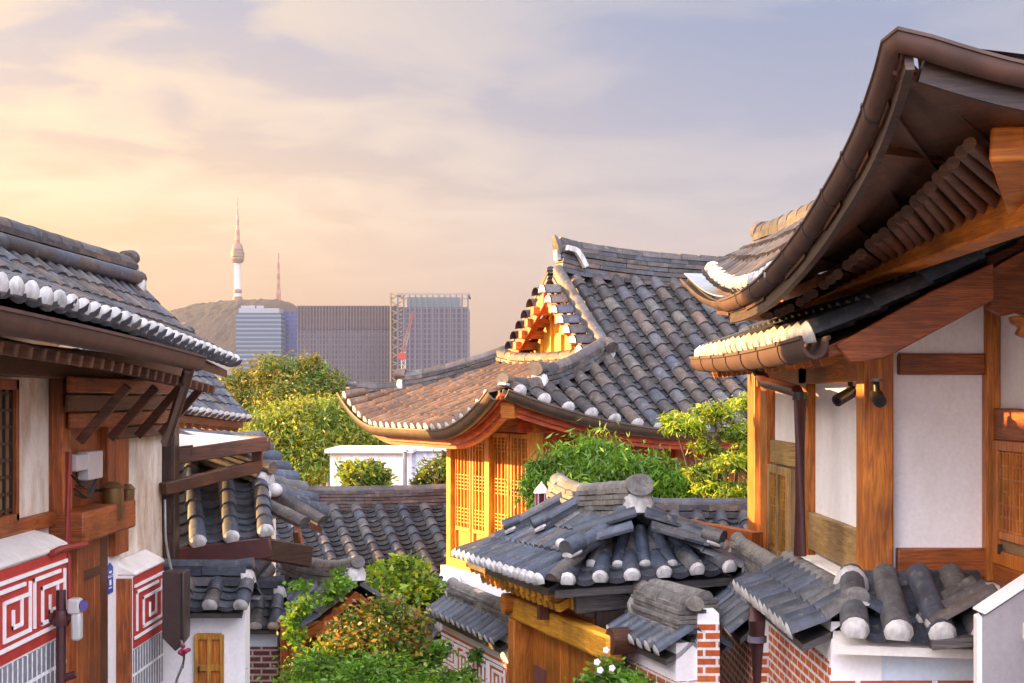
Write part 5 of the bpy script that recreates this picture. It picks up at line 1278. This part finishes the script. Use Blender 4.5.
    ro = dk.build('upper_roof', WOOD['brown', 'h'], root)
    tb, eb = tiles(Su, 2.6, 6.0, .25, .9, .34, .085, dome=.9)
    S6, L6, SL6 = plane_S(E2[4] + V((.35, .25, .03)), E2[-1] + V((0, .25, .03)), V((3.2, 8.4, 1.62)), V((4.7, 8.4, 1.62)), .03)
    tiles(S6, .1, L6, .28, SL6, .4, .09, None, tb, eb)
    tb.merge(eb).build('roof_tiles', [TILE_BROWN, ENDW, TROUGH], ro)
    rm, pm = MB(), MB(); pth = curve([V((2.50, 14.95, 1.42)), V((2.5, 13.0, 1.33)), V((2.5, 10.5, 1.27)), V((2.5, 8.2, 1.40))], 16)
    ridge(pth[::-1], .24, .24, 3, .10, rm, 51, .45); ridge_end(pth[0], V((0, 1, 0)), .24, .24, .11, rm, pm)
    pm.ball(pth[0] + V((-.10, .02, -.02)), .13, .16, .10)
    rm.build('ridge', TILE_BROWN, ro); pm.build('ridge_plaster', ENDW, ro)
    # metal flashing at the far tip
    fl = MB(); k0 = len(E) - 12
    for k in range(k0, len(E) - 1):
        fl.prism([E[k] + V((.0, 0, .07)), E[k + 1] + V((.0, 0, .07)), E[k + 1] + V((.42, -.1, .05)), E[k] + V((.42, -.1, .05))], (0, 0, .01))
    fl.build('flashing', STEEL, root)
right_hanok()

# brick garden wall below the right hanok, in two steps, with its tiled cap
def brick_walls():
    capped_wall('garden_wall', 'near step of the red brick wall with fat pale-ended tiles below the white hanok', (2.33, 12.55), (2.33, 10.15), -1.60, -1.60, (-1, 0), 'red brick walls below the right hanok', .36, .20, .34, .22, .078, .07, 1, TILE_OLD, BRICK, .17, endpanel=False, depth=2.3, tmat=TILE, rw=.2)
    capped_wall('garden_wall', 'far lower step of the red brick wall behind the dark downpipe', (2.24, 14.8), (2.24, 12.6), -1.95, -1.95, (-1, 0), 'red brick walls below the right hanok', .32, .34, .34, .23, .065, .24, 5, TILE_OLD, BRICK, .17, depth=2.3, tmat=TILE, rw=.24)
    # front return facing the camera
    root = thing('garden_wall', 'pale blue wall return with three large camera-facing roof tiles and brick foot', 'wall', (2.7, 10.3, gz(10)), 'red brick walls below the right hanok')
    MB().ext(2.17, 3.4, 10.16, 10.6, -3.6, -1.50).build('wall', BLUEW, root)
    MB().ext(2.15, 3.4, 10.148, 10.17, -3.6, -1.90).build('brick_panel', brick_mat('large_red_brick', (.46, .10, .05), (.34, .075, .03), (.72, .66, .66), .52, .14, .02), root)
    S, L, SL = plane_S(V((2.12, 9.92, -1.56)), V((3.30, 9.92, -1.60)), V((2.30, 10.72, -1.30)), V((3.30, 10.72, -1.30)), .02)
    dk = deck(S, 0, L, .06, .06, 8, 3); ro = dk.build('wall_cap', CURB, root)
    tb, eb = tiles(S, .14, .98, .30, .62, .62, .095, dome=.5); tb.merge(eb).build('roof_tiles', [TILE, ENDW, TROUGHB], ro)
    rm = ridge([V((2.42, 10.74, -1.38)), V((3.32, 10.74, -1.37))], .2, .05, 1, .115, None, 61, .46); rm.build('ridge', TILE_BROWN, ro)
    e = MB().ball((2.40, 10.62, -1.33), .13, .12, .16); e.build('ridge_plaster', ENDW, ro)
    # small cap running along the grey slab
    S, L, SL = plane_S(V((2.86, 10.60, -1.50)), V((2.86, 9.75, -1.50)), V((3.20, 10.60, -1.30)), V((3.20, 9.75, -1.30)), 0)
    tb, eb = tiles(S, .25, .70, .2, .36, .36, .06, dome=.5); tb.merge(eb).build('roof_tiles', [TILE_BROWN, ENDW, TROUGH], ro)
    MB().bar((2.74, 9.82, -1.60), (3.06, 9.78, -1.56), .12, .06).build('loose_tile', WOOD['grey', 'h'], root)
    # grey rendered slab at the right edge
    root = thing('parapet', 'grey rough-rendered parapet slab with a white edge at the lower right corner', 'wall', (3.4, 9.3, gz(9)))
    p = lambda px, py, d=9.4: at(px, py, d)
    MB().prism([p(982, 618), p(1060, 566), p(1060, 760), p(982, 760)], (.06, .2, 0)).build('wall', CONC, root)
    MB().bar(p(980, 615) + V((0.02, .1, .008)), p(1060, 562) + V((.02, .1, .008)), .24, .02).build('coping', WHITE, root, bevel=.01)
    MB().prism([p(977, 619), p(982, 617), p(982, 760), p(977, 760)], (.04, .2, 0)).build('edge', WHITE, root)
    # jog of the wall at its far end
    root = thing('wall_pier', 'narrow red brick pier facing the camera at the far end of the brick wall', 'pier', (1.6, 12.2, gz(12)), 'red brick walls below the right hanok')
    z = (400 - 614) / F * 12.6
    MB().ext(1.56, 1.74, 12.6, 13.1, -4.6, z).build('wall', WHITE, root); MB().ext(1.557, 1.743, 12.588, 12.6, -4.6, z - .08).build('brick_panel', BRICK, root)
    # downpipe at the step
    r = thing('downpipe', 'thick dark plum downpipe bent over the step of the brick wall', 'pipe', (1.95, 12.3, gz(12)))
    D = 11.6; MB().tube([at(762, 604, 12.2), at(757, 612, 11.9), at(757, 622, D), at(757, 800, D)], .066, 12).build('pipe', PIPE, r, smooth=True)
    MB().tube([at(757, 636, D), at(757, 642, D)], .075, 12).build('collar', simple('pipe_collar', (.12, .10, .14), .4), r)
brick_walls()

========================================

◆ **Instructions for the task**
Copy out all the data without changing anything, and drop the pictures.

◆ **Task response**
Write part 5 of the bpy script that recreates this picture. It picks up at line 1278. This part finishes the script. Use Blender 4.5.
    ro = dk.build('upper_roof', WOOD['brown', 'h'], root)
    tb, eb = tiles(Su, 2.6, 6.0, .25, .9, .34, .085, dome=.9)
    S6, L6, SL6 = plane_S(E2[4] + V((.35, .25, .03)), E2[-1] + V((0, .25, .03)), V((3.2, 8.4, 1.62)), V((4.7, 8.4, 1.62)), .03)
    tiles(S6, .1, L6, .28, SL6, .4, .09, None, tb, eb)
    tb.merge(eb).build('roof_tiles', [TILE_BROWN, ENDW, TROUGH], ro)
    rm, pm = MB(), MB(); pth = curve([V((2.50, 14.95, 1.42)), V((2.5, 13.0, 1.33)), V((2.5, 10.5, 1.27)), V((2.5, 8.2, 1.40))], 16)
    ridge(pth[::-1], .24, .24, 3, .10, rm, 51, .45); ridge_end(pth[0], V((0, 1, 0)), .24, .24, .11, rm, pm)
    pm.ball(pth[0] + V((-.10, .02, -.02)), .13, .16, .10)
    rm.build('ridge', TILE_BROWN, ro); pm.build('ridge_plaster', ENDW, ro)
    # metal flashing at the far tip
    fl = MB(); k0 = len(E) - 12
    for k in range(k0, len(E) - 1):
        fl.prism([E[k] + V((.0, 0, .07)), E[k + 1] + V((.0, 0, .07)), E[k + 1] + V((.42, -.1, .05)), E[k] + V((.42, -.1, .05))], (0, 0, .01))
    fl.build('flashing', STEEL, root)
right_hanok()

# brick garden wall below the right hanok, in two steps, with its tiled cap
def brick_walls():
    capped_wall('garden_wall', 'near step of the red brick wall with fat pale-ended tiles below the white hanok', (2.33, 12.55), (2.33, 10.15), -1.60, -1.60, (-1, 0), 'red brick walls below the right hanok', .36, .20, .34, .22, .078, .07, 1, TILE_OLD, BRICK, .17, endpanel=False, depth=2.3, tmat=TILE, rw=.2)
    capped_wall('garden_wall', 'far lower step of the red brick wall behind the dark downpipe', (2.24, 14.8), (2.24, 12.6), -1.95, -1.95, (-1, 0), 'red brick walls below the right hanok', .32, .34, .34, .23, .065, .24, 5, TILE_OLD, BRICK, .17, depth=2.3, tmat=TILE, rw=.24)
    # front return facing the camera
    root = thing('garden_wall', 'pale blue wall return with three large camera-facing roof tiles and brick foot', 'wall', (2.7, 10.3, gz(10)), 'red brick walls below the right hanok')
    MB().ext(2.17, 3.4, 10.16, 10.6, -3.6, -1.50).build('wall', BLUEW, root)
    MB().ext(2.15, 3.4, 10.148, 10.17, -3.6, -1.90).build('brick_panel', brick_mat('large_red_brick', (.46, .10, .05), (.34, .075, .03), (.72, .66, .66), .52, .14, .02), root)
    S, L, SL = plane_S(V((2.12, 9.92, -1.56)), V((3.30, 9.92, -1.60)), V((2.30, 10.72, -1.30)), V((3.30, 10.72, -1.30)), .02)
    dk = deck(S, 0, L, .06, .06, 8, 3); ro = dk.build('wall_cap', CURB, root)
    tb, eb = tiles(S, .14, .98, .30, .62, .62, .095, dome=.5); tb.merge(eb).build('roof_tiles', [TILE, ENDW, TROUGHB], ro)
    rm = ridge([V((2.42, 10.74, -1.38)), V((3.32, 10.74, -1.37))], .2, .05, 1, .115, None, 61, .46); rm.build('ridge', TILE_BROWN, ro)
    e = MB().ball((2.40, 10.62, -1.33), .13, .12, .16); e.build('ridge_plaster', ENDW, ro)
    # small cap running along the grey slab
    S, L, SL = plane_S(V((2.86, 10.60, -1.50)), V((2.86, 9.75, -1.50)), V((3.20, 10.60, -1.30)), V((3.20, 9.75, -1.30)), 0)
    tb, eb = tiles(S, .25, .70, .2, .36, .36, .06, dome=.5); tb.merge(eb).build('roof_tiles', [TILE_BROWN, ENDW, TROUGH], ro)
    MB().bar((2.74, 9.82, -1.60), (3.06, 9.78, -1.56), .12, .06).build('loose_tile', WOOD['grey', 'h'], root)
    # grey rendered slab at the right edge
    root = thing('parapet', 'grey rough-rendered parapet slab with a white edge at the lower right corner', 'wall', (3.4, 9.3, gz(9)))
    p = lambda px, py, d=9.4: at(px, py, d)
    MB().prism([p(982, 618), p(1060, 566), p(1060, 760), p(982, 760)], (.06, .2, 0)).build('wall', CONC, root)
    MB().bar(p(980, 615) + V((0.02, .1, .008)), p(1060, 562) + V((.02, .1, .008)), .24, .02).build('coping', WHITE, root, bevel=.01)
    MB().prism([p(977, 619), p(982, 617), p(982, 760), p(977, 760)], (.04, .2, 0)).build('edge', WHITE, root)
    # jog of the wall at its far end
    root = thing('wall_pier', 'narrow red brick pier facing the camera at the far end of the brick wall', 'pier', (1.6, 12.2, gz(12)), 'red brick walls below the right hanok')
    z = (400 - 614) / F * 12.6
    MB().ext(1.56, 1.74, 12.6, 13.1, -4.6, z).build('wall', WHITE, root); MB().ext(1.557, 1.743, 12.588, 12.6, -4.6, z - .08).build('brick_panel', BRICK, root)
    # downpipe at the step
    r = thing('downpipe', 'thick dark plum downpipe bent over the step of the brick wall', 'pipe', (1.95, 12.3, gz(12)))
    D = 11.6; MB().tube([at(762, 604, 12.2), at(757, 612, 11.9), at(757, 622, D), at(757, 800, D)], .066, 12).build('pipe', PIPE, r, smooth=True)
    MB().tube([at(757, 636, D), at(757, 642, D)], .075, 12).build('collar', simple('pipe_collar', (.12, .10, .14), .4), r)
brick_walls()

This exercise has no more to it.